Единственная ошибка Фермора заключалась в том, что он послал к генералу Доне парламентера с предложением перемирия на два или три дня для похорон всех убитых. На это, естественно, последовал ответ, что поскольку победу одержал король, то сие остается на его попечении. Но каждая армия занимала свою часть поля битвы, и забота о павших и раненых соответственно разделилась между ними.
Если верить Болотову, то на стороне королевской армии творились ужасающие дела:
«А мужики так были на них (русских. — Д.С.) злы, что как пруссаки согнали их несколько тысяч и заставили рыть ямы и погребать побитых, то метали они в оные не только мертвые трупы, но и самих тяжелораненых, лежащих беспомощными на месте сражения и зарывали их живыми в землю.
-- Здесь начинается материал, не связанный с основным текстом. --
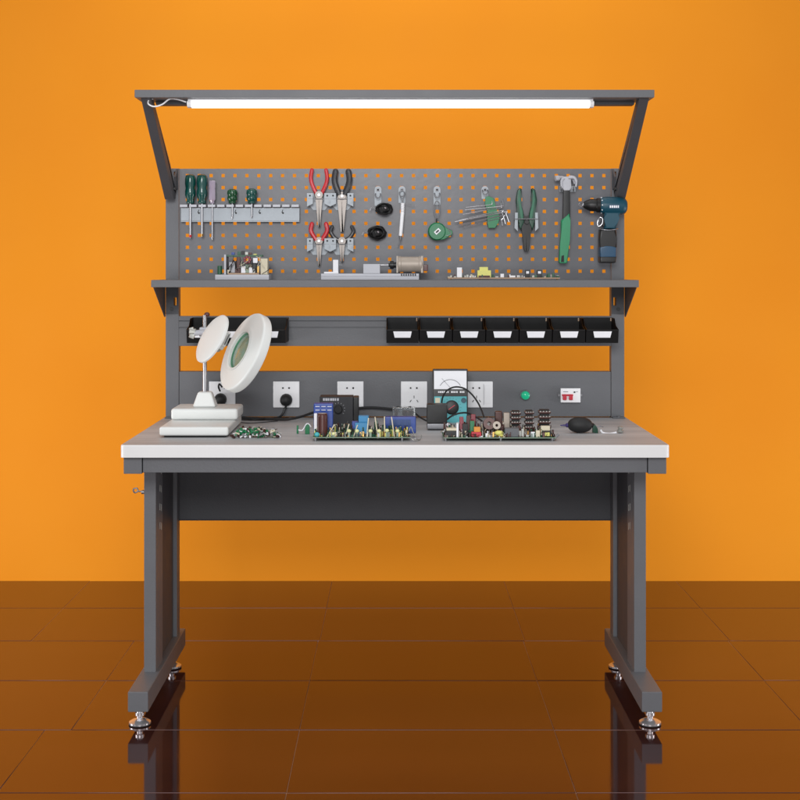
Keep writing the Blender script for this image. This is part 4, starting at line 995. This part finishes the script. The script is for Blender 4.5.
for (a,b_,top_,bot,dy) in ((511,521.2,410.5,429,.075),(525,534.3,410,429,.070),(539,551,409.3,427,.070)):
    xx0=at(a,0,Y+dy).x; xx1=at(b_,0,Y+dy).x; z0_=bz; z1_=at(0,top_,Y+dy).z; cx=(xx0+xx1)/2; hw_=(xx1-xx0)/2
    t=MB(); t.box(xx0+.004,xx1-.004,Y+dy+.006,Y+dy+.030,bz,z1_-.002); t.build('coil_core','dark',o)
    for i in range(5):
        za=z0_+(z1_-z0_)*(i+.1)/5; zc_=z0_+(z1_-z0_)*(i+.62)/5
        t=MB(); t.box(cx-hw_,cx+hw_,Y+dy,Y+dy+.036,za,zc_,.0022)
        for j in range(4): t.box(cx-hw_+hw_*2*(j+.25)/4,cx-hw_+hw_*2*(j+.75)/4,Y+dy-.0012,Y+dy-.0002,zc_-.0018,zc_+.0006,0,1)
        t.build('coil_winding',['coil','silverpart'],o)
C3('inductor',495,502.5,411.5,'coil',.08,.02,.003); C3('inductor',503.4,510,413,'motor',.085,.02,.003)
t=MB(); c=at(489,0,Y+.05); t.ring([(.006,0),(.0165,0),(.018,.006),(.018,.016),(.0165,.022),(.006,.022)],(c.x,Y+.06,at(0,425,Y+.05).z),(0,-1,.25),28,closed=True); t.build('toroid','coil',o)
t=MB(); c=at(496.5,0,Y+.04); t.ring([(.004,0),(.011,0),(.012,.005),(.012,.012),(.011,.016),(.004,.016)],(c.x,Y+.045,at(0,426,Y+.04).z),(0,-1,.2),24,closed=True); t.build('toroid','motor',o)
C3('ceramic_block',541,550,426,'cream',.030,.012); C3('relay',542.5,551,431,'black',.016,.014)
t=MB(); p=at(544.3,432.4,Y+.016); q=at(549.6,436,Y+.016); t.box(p.x,q.x,Y+.0150,Y+.0158,q.z,p.z,.0002); t.build('relay_label','yellow',o)
for a,b_,c_,mm in ((465.5,469,437,'card'),(479,483,436,'card'),(485.5,488,433.5,'card'),(489,492,435.5,'card'),(521.5,524,429,'silverpart'),(531,535,432,'card'),(536,540,430.5,'cream'),(526,529,435,'silverpart'),(492.5,494.5,432,'brass')):
    C3('component',a,b_,c_,mm,.010,.008,.0008)
t=MB(); t.cyl(at(553,440,Y+.01),at(558.5,434.5,Y+.02),.0035,seg=12); t.build('fuse','steel',o)
clutter(o,Y,bx0,bx1,.135,600,31,('coil','black','silverpart','cream','brown','coil','pcb','card','brass'),.026)
clutter(o,Y+.04,at(458,0,Y).x,at(540,0,Y).x,.09,90,32,('coil','black','brown','motor','coil'),.042,'tall_components')

# blower bulb
Yq=.28; c=at(580,425.5,Yq); k=K(Yq)
o=thing('blower_bulb',(c.x,Yq,TOP),'black rubber squeeze bulb lying on the table near the right upright','blower')
rb=8*k; zc_=TOP+rb+.0005; prof=[]
for i in range(15):
    a=math.pi*i/14; prof.append((max(0,rb*math.sin(a)**.85) if 0<i<14 else 0,(1-math.cos(a))*12.4*k))
t=MB(); t.ring(prof,(c.x-12.4*k,Yq,zc_),(1,0,0),32); t.build('bulb','rubber',o)
t=MB(); t.ring([(.006,0),(.0065,.006),(.003,.009),(.0016,.024),(.0012,.024)],(c.x-11.5*k,Yq,zc_-.001),(-1,0,-.02),16); t.build('nozzle','purple',o)
t=MB(); t.cyl((c.x+11.3*k,Yq,zc_-.001),(c.x+14*k,Yq,zc_-.002),.0075,.006,seg=16,bev=.001); t.build('end_valve','black',o)
o=thing('small_clamp',tuple(Vector((at(595.5,0,Yq).x,Yq,TOP))),'small dark green clip touching the end of the squeeze bulb','clip')
t=MB(); t.ppx([(592.5,432.5),(592.8,426),(595,424.5),(596.5,426.5),(598,429),(598.4,433.5)],Yq-.006,.012,.002); t.build('clip_body','pgreen',o)
t=MB(); t.tube([at(596,427,Yq),at(600,426,Yq),at(603.5,427,Yq)],.0016); t.build('lever','steel',o)
o=thing('jack_plug',tuple(Vector((at(612,0,Yq).x,Yq,TOP))),'white curved lead ending in a clear knob at the foot of the right upright','connector')
t=MB(); t.tube([at(600.5,429.8,Yq),at(603,432.8,Yq),at(610,433.6,Yq),at(616.5,432.4,Yq)],.0030,r_end=.0026); t.build('lead','card',o)
t=MB(); t.ring([(.004,0),(.009,.002),(.010,.008),(.006,.010),(.008,.014),(.008,.018),(.004,.020)],(at(620,0,Yq).x,Yq,TOP+.0005+.0),(0.1,0,1),12); t.build('knob','silverpart',o)

# ============================================================ LIGHT
wd=bpy.data.worlds.new('World'); sc.world=wd; wd.use_nodes=True
bg=wd.node_tree.nodes['Background']; bg.inputs['Color'].default_value=(.95,.97,1,1); bg.inputs['Strength'].default_value=.33
def area(name,loc,tgt,sx,sy,e,col=(1,1,1)):
    l=bpy.data.lights.new(name,'AREA'); l.shape='RECTANGLE'; l.size=sx; l.size_y=sy; l.energy=e; l.color=col
    o=bpy.data.objects.new(name,l); C.objects.link(o); o.location=loc
    o.rotation_euler=(Vector(tgt)-Vector(loc)).to_track_quat('-Z','Y').to_euler()
    return o
area('softbox_front',(-.3,-4.7,2.5),(0,.9,1.0),1.7,1.2,116)
area('softbox_left',(-3.3,-2.6,2.0),(0,.9,.9),1.8,2.2,12)
area('softbox_right',(3.3,-2.6,2.0),(0,.9,.9),1.8,2.2,9)
area('softbox_top',(0,-.8,3.9),(0,1.0,1.2),3.2,1.0,17)
area('wall_fill_left',(-2.3,.0,.5),(.3,WY,.15),.6,.9,19)  # unseen fill, added to brighten the wall from the left
area('wall_fill_top',(0,.75,3.2),(0,WY,.2),2.2,.4,8)  # added fill above the frame, lifts the middle of the wall
area('low_fill',(0,-4.3,.45),(0,1,.75),2.0,.5,24)  # added low fill, brightens the modesty panel and wall under the bench
area('wall_fill_right',(2.3,.0,.5),(-.3,WY,.15),.6,.9,16)  # matching added fill for the right side of the wall, out of view

# ============================================================ CAMERA
cam=bpy.data.cameras.new('camera'); co=bpy.data.objects.new('camera',cam); C.objects.link(co)
co.location=(0,CY,CH); co.rotation_euler=(R(90),0,0)
cam.sensor_width=36; cam.lens=36*F/800; cam.shift_x=(400-VX)/800; cam.shift_y=-(400-VY)/800
cam.clip_start=.05; cam.clip_end=100
sc.camera=co
for o in bpy.data.objects:
    if '_org' in o: del o['_org']
sc.view_settings.view_transform='Standard'; sc.view_settings.look='None'; sc.view_settings.exposure=0; sc.view_settings.gamma=1
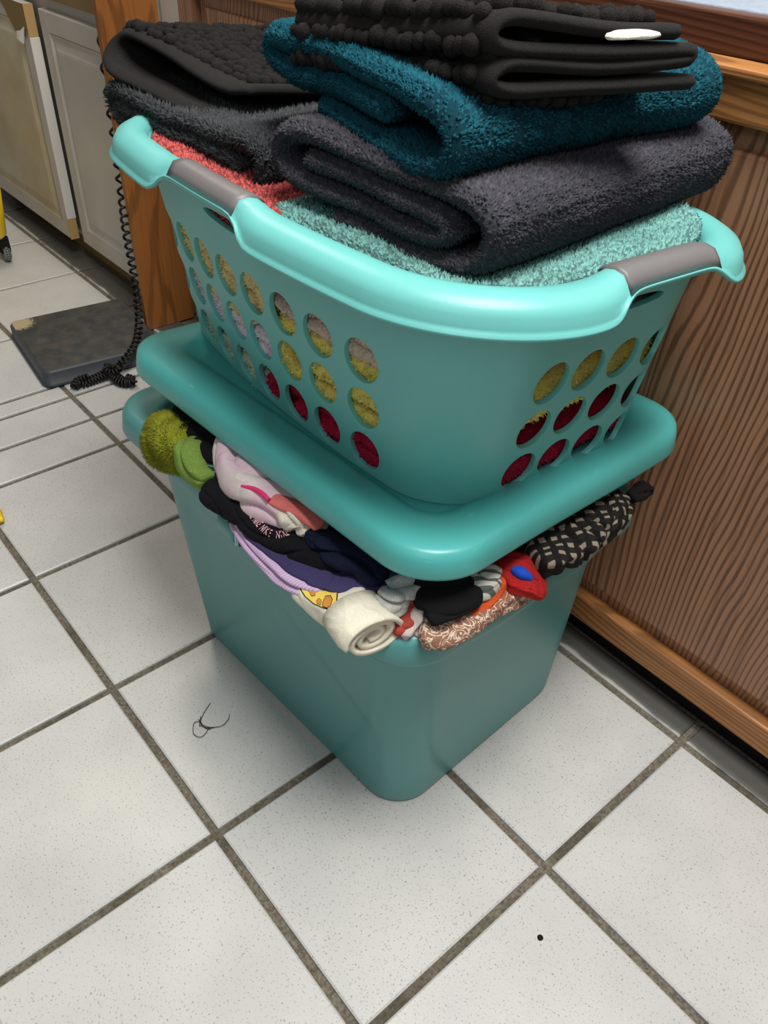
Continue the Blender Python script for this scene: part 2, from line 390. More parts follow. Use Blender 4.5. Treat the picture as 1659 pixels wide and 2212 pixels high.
M['slab'] = m = newmat('worn_dark_slab', (66, 66, 64), 0.7, 0.3)
v = coord(m, space='World'); n = noise(m, v, 30, 5)
c = ramp(m, n, [(0.3, (52, 53, 54)), (0.55, (70, 69, 66)), (0.72, (84, 76, 66))])
setc(m, spot(m, c, (-2.86, 1.05, 0.13), 0.22, (176, 160, 128), 0.95)); bump(m, n, 0.001)
M['slab_side'] = newmat('dark_slab_side', (62, 66, 72), 0.45, 0.4)
M['cord'] = newmat('black_cord', (22, 21, 20), 0.5, 0.4)
M['yellow'] = newmat('yellow_plastic', (232, 196, 30), 0.4, 0.5)
M['caster'] = newmat('grey_caster', (120, 126, 128), 0.4, 0.5)
M['hair'] = newmat('dark_hair', (60, 48, 40), 0.6, 0.3)
M['white'] = fabric('white_tag', (236, 232, 214), var=0.08)

WB = np.array([1.475, 1.38, 0.915, 0.52, 0.24, -0.05, 0.08]); WT = np.array([1.525, 1.319, 1.043, 0.584, 0.319, -0.034, 0.105])   # basket wall outline at foot and top
# ---------------------------------------------------------------- floor
floor = tag(box('floor', (-14, -7, -0.06), (8, 2.16, -0.018), M['grout']), kind='structure')
floor_strip = box('floor_edge', (-14, 2.16, -0.06), (8, 3.0, -0.018), M['grout'], floor)
ub = [-10.88, -9.88, -8.89, -7.90, -6.90, -5.91, -4.91, -3.91, -2.92, -1.965, -1.755, -1.375, -0.972, 0, 1, 2, 3, 4, 5, 6, 7]
vb = [-5, -4, -3, -2, -1, 0, 1, 2]
random.seed(3)
cache = {}
M['tile_shaded'] = m = newmat('shaded_edge_tile', (120, 118, 114), 0.5, 0.3)  # edge strip under the cabinets: their shadow is painted into the tile colour
v = coord(m, space='World'); N, L, b = nodes(m)
sx = N.new('ShaderNodeSeparateXYZ'); L.new(v, sx.inputs[0]); n = noise(m, v, 9, 4)
d = math_(m, 'ADD', math_(m, 'MULTIPLY', math_(m, 'SUBTRACT', sx.outputs[1], 2.0*U), 1/(0.10*U)), math_(m, 'MULTIPLY', math_(m, 'SUBTRACT', n, 0.5), 0.9))
c = ramp(m, d, [(0.18, (190, 188, 182)), (0.34, (104, 102, 98)), (0.6, (86, 84, 80))])  # painted shade: pale beside the grout line, dark toward the toe kick
c = mix(m, c, lin((40, 38, 36)), ramp(m, noise(m, v, 120, 2), [(0.74, (0, 0, 0)), (0.77, (255, 255, 255))])); setc(m, c)
def tile_at(u0, u1, v0, v1, mt=None):
    g = 0.019; key = (round(u1-u0, 3), round(v1-v0, 3), mt is None)
    if key not in cache:
        a, b_ = (u1-u0)/2-g, (v1-v0)/2-g; e = 0.008; V = []; F = []
        for (k, z) in ((0, -0.03), (0, -0.006), (e, 0.0)):
            V += [(-a+k, -b_+k, z), (a-k, -b_+k, z), (a-k, b_-k, z), (-a+k, b_-k, z)]
        for r_ in (0, 4):
            for i in range(4): F.append((r_+i, r_+(i+1) % 4, r_+4+(i+1) % 4, r_+4+i))
        F.append((8, 9, 10, 11))
        o = rawmesh('tile', V, F, mt or M['tile'], floor, False); cache[key] = o
    else:
        o = cache[key].copy(); col.objects.link(o); o.parent = floor
    o.location = Vector(((u0+u1)/2, (v0+v1)/2, random.uniform(-0.0015, 0.0005)))*U
    o.rotation_euler = (random.uniform(-.0012, .0012), random.uniform(-.0012, .0012), 0)
for i in range(len(ub)-1):
    for j in range(len(vb)-1):
        tile_at(ub[i], ub[i+1], vb[j], vb[j+1])
    tile_at(ub[i], ub[i+1], 2.0, 2.19 if ub[i] > -2 else 2.30, M['tile_shaded'])

# ---------------------------------------------------------------- oak cabinet on the right
oc = tag(empty('oak_cabinet'), 'oak cabinet with a wide raised panel behind the laundry stack', 'cabinet')
X0, X1 = -1.5, 6.4
box('carcass', (X0, 2.17, 0.16), (X1, 3.9, 2.80), M['oak_v'], oc)
box('toe_kick', (X0, 2.19, -0.005), (X1, 2.5, 0.16), M['black_kick'], oc)
box('bottom_rail', (X0, 2.10, 0.155), (X1, 2.18, 0.315), M['oak_h'], oc, 0.012)
box('top_rail', (X0, 2.10, 2.64), (X1, 2.18, 2.79), M['oak_h'], oc, 0.012)
box('cap_moulding', (X0-0.03, 2.075, 2.775), (X1, 2.25, 2.81), M['oak_h'], oc, 0.012)
for x0, x1 in ((X0, X0+0.17), (-0.06, 0.10), (4.6, 4.76)):
    box('stile', (x0, 2.105, 0.31), (x1, 2.18, 2.645), M['oak_v'], oc, 0.008)
def raised(x0, x1, z0, z1, y, mat, parent, bw=0.11, d=0.035):
    """raised panel: thin lip, sloping bevel, proud field"""
    V = []; F = []
    for (k, dy) in ((0, 0.05), (0, 0.028), (bw*0.85, 0.012), (bw*0.92, -0.002), (bw*1.05, -0.006)):
        V += [(x0+k, y+dy, z0+k), (x1-k, y+dy, z0+k), (x1-k, y+dy, z1-k), (x0+k, y+dy, z1-k)]
    for r_ in range(4):
        for i in range(4): F.append((4*r_+i, 4*r_+(i+1) % 4, 4*r_+4+(i+1) % 4, 4*r_+4+i))
    F.append((16, 17, 18, 19))
    return rawmesh('raised_panel', V, F, mat, parent, False)
raised(X0+0.17, -0.06, 0.315, 2.64, 2.145, M['oak_v'], oc)
raised(0.10, 4.6, 0.315, 2.64, 2.145, M['oak_v'], oc, 0.09)
ct = tag(empty('countertop'), 'grey-blue countertop with a dark wood front edge above the oak cabinet', 'countertop')
box('edge_band', (X0-0.05, 2.22, 2.81), (X1, 2.30, 2.935), M['oak_dark'], ct, 0.01)
box('worktop', (X0-0.05, 2.30, 2.82), (X1, 4.2, 2.94), M['laminate'], ct, 0.006)
wall = tag(box('wall_back', (-13, 4.25, 0), (8, 4.4, 8), newmat('pale_wall', (190, 192, 196), 0.8, 0.2)), kind='structure')
# oak end panel and the narrow white panel in the recess
ep = tag(box('oak_end_panel', (-2.44, 1.965, 0.0), (-2.38, 2.42, 3.0), M['oak_end'], None, 0.006), 'tall oak end panel beside the hanging coiled cord', 'panel')
wp = tag(box('white_recess_panel', (-2.38, 2.44, 0.0), (-1.56, 2.50, 3.0), M['white_paint'], None, 0.006), 'narrow white panel between the oak end panel and the oak cabinet', 'panel')

# ---------------------------------------------------------------- white cabinets on the left
wc = tag(empty('white_cabinet'), 'white cabinet with yellowed doors and peeling vinyl at the far left', 'cabinet')
box('carcass', (-6.7, 2.26, 0.2), (-2.46, 3.9, 3.0), M['white_paint'], wc)
box('toe_kick', (-6.4, 2.32, -0.005), (-2.46, 2.5, 0.2), M['mdf_dark'], wc)
box('drawer_front', (-4.05, 2.20, 2.27), (-2.46, 2.27, 3.0), M['mdf_dark'], wc, 0.01)
box('drawer_front', (-6.65, 2.20, 2.27), (-4.2, 2.27, 3.0), M['mdf_dark'], wc, 0.01)
def door(x0, x1, z0, z1, y, th, mp, mf, inset=0.17):
    d = box('door', (x0, y, z0), (x1, y+th, z1), mf, wc, 0.012)
    V = []; F = []
    for (k, dy) in ((0.0, 0.0), (0.02, 0.018), (0.05, 0.018), (0.11, -0.004), (0.13, -0.006)):
        k += inset; V += [(x0+k, y+dy-0.002, z0+k), (x1-k, y+dy-0.002, z0+k), (x1-k, y+dy-0.002, z1-k), (x0+k, y+dy-0.002, z1-k)]
    for r_ in range(4):
        for i in range(4): F.append((4*r_+i, 4*r_+(i+1) % 4, 4*r_+4+(i+1) % 4, 4*r_+4+i))
    F.append((16, 17, 18, 19))
    # frame built as four bars so that the panel's groove is real
    bpy.data.objects.remove(d)
    d = box('door', (x0+0.01, y+0.03, z0+0.01), (x1-0.01, y+th, z1-0.01), mf, wc)
    for lo, hi in (((x0, z0), (x0+inset, z1)), ((x1-inset, z0), (x1, z1)), ((x0+inset, z0), (x1-inset, z0+inset)), ((x0+inset, z1-inset), (x1-inset, z1))):
        box('frame', (lo[0], y, lo[1]), (hi[0], y+th, hi[1]), mf, d, 0.006)
    rawmesh('panel', V, F, mp, d, False); return d
door(-4.08, -2.50, 0.2, 2.18, 2.19, 0.07, M['white_paint'], M['white_paint'], 0.16)
dB = door(-6.25, -4.21, 0.2, 2.2, 2.12, 0.085, M['old_paint'], M['white_paint'], 0.15)
# peeled right edge of the left door: bare tan board above and below the white strip
box('edge_strip', (-4.215, 2.118, 0.40), (-4.195, 2.205, 1.95), newmat('white_edge_strip', (226, 222, 214), 0.4, 0.4), dB, 0.004)
box('bare_edge', (-4.218, 2.116, 0.2), (-4.2, 2.2, 0.40), M['mdf'], dB)
box('bare_edge', (-4.218, 2.116, 1.95), (-4.2, 2.2, 2.2), M['mdf'], dB)
# torn vinyl: brown board showing at the top corner with a curled ragged flap
jag = [(-4.21, 2.2), (-4.21, 1.97), (-4.25, 2.02), (-4.27, 1.94), (-4.33, 1.96), (-4.40, 1.90), (-4.50, 1.97), (-4.60, 2.05), (-4.66, 2.12), (-4.8, 2.2)]
rawmesh('bare_corner', [(x, 2.113, z) for x, z in jag], [tuple(range(len(jag)))], M['mdf_dark'], dB, False)
fl = [(-4.26, 2.03, 0.0), (-4.32, 1.99, .02), (-4.30, 1.92, .05), (-4.24, 1.90, .04), (-4.36, 1.93, .045), (-4.40, 1.98, .02)]
rawmesh('vinyl_flap', [(x, 2.11-d, z) for x, z, d in fl]+[(x, 2.116-d, z) for x, z, d in fl], [(0, 1, 2, 3), (1, 5, 4, 2), (6, 9, 8, 7), (7, 8, 10, 11)], M['white_paint'], dB, False)

# ---------------------------------------------------------------- dark slab on the floor, coiled cord
sl = tag(empty('floor_slab'), 'dark grey rectangular slab with a worn tan corner lying on the tiles', 'slab')
P_sl = (-2.40, 1.43, 0.50, 0.49, 0.07, -0.11)
def loft(name, stages, mat, parent=None, na=8, nst=10, cap0=False, cap1=True, closed=False, zf=None, warp=None, smooth=True):
    V = []
    for (P, z) in stages:
        xy = rr(P, na, nst); zz = np.full(len(xy), float(z))
        q = np.column_stack([xy, zz]); V.append(q)
    n = len(V[0]); V = np.vstack(V)
    if warp is not None: V = warp(V, n)
    if zf is not None: V[:, 2] += zf(V)
    F = []
    K = len(stages)
    for k in range(K-1 if not closed else K):
        k2 = (k+1) % K
        for i in range(n): F.append((k*n+i, k*n+(i+1) % n, k2*n+(i+1) % n, k2*n+i))
    if cap0: F.append(tuple(range(n-1, -1, -1)))
    if cap1: F.append(tuple((K-1)*n+i for i in range(n)))
    o = rawmesh(name, V, F, mat, parent, smooth)
    bm = bmesh.new(); bm.from_mesh(o.data); bmesh.ops.recalc_face_normals(bm, faces=bm.faces); bm.to_mesh(o.data); bm.free()
    return o
loft('body', [(P_sl, 0.0), (off(P_sl, 0.012), 0.01), (off(P_sl, 0.012), 0.03), (P_sl, 0.035), (P_sl, 0.12), (off(P_sl, -0.012), 0.135)], M['slab_side'], sl, cap0=True, cap1=True)
loft('top_pad', [(off(P_sl, -0.016), 0.13), (off(P_sl, -0.018), 0.139), (off(P_sl, -0.03), 0.142)], M['slab'], sl)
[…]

Тщетно несчастные сии производили вопли, просили милосердия и с стенаниями напрягали последние свои силы, стараясь выдираться из-под мертвых трупов; но вновь накиданные на них кучи придавливали оных и лишали последнего дыхания»[138].
Впрочем Болотов вообще склонен к патетике, и сам он не присутствовал на том месте, хотя король не очень-то церемонился с пленниками, в том числе и с генерал-лейтенантом Чернышевым. Все они были отправлены в Кюстрин и посажены по казематам. На их жалобы о дурном содержании Фридрих велел ответить, что они сами виноваты в сожжении города.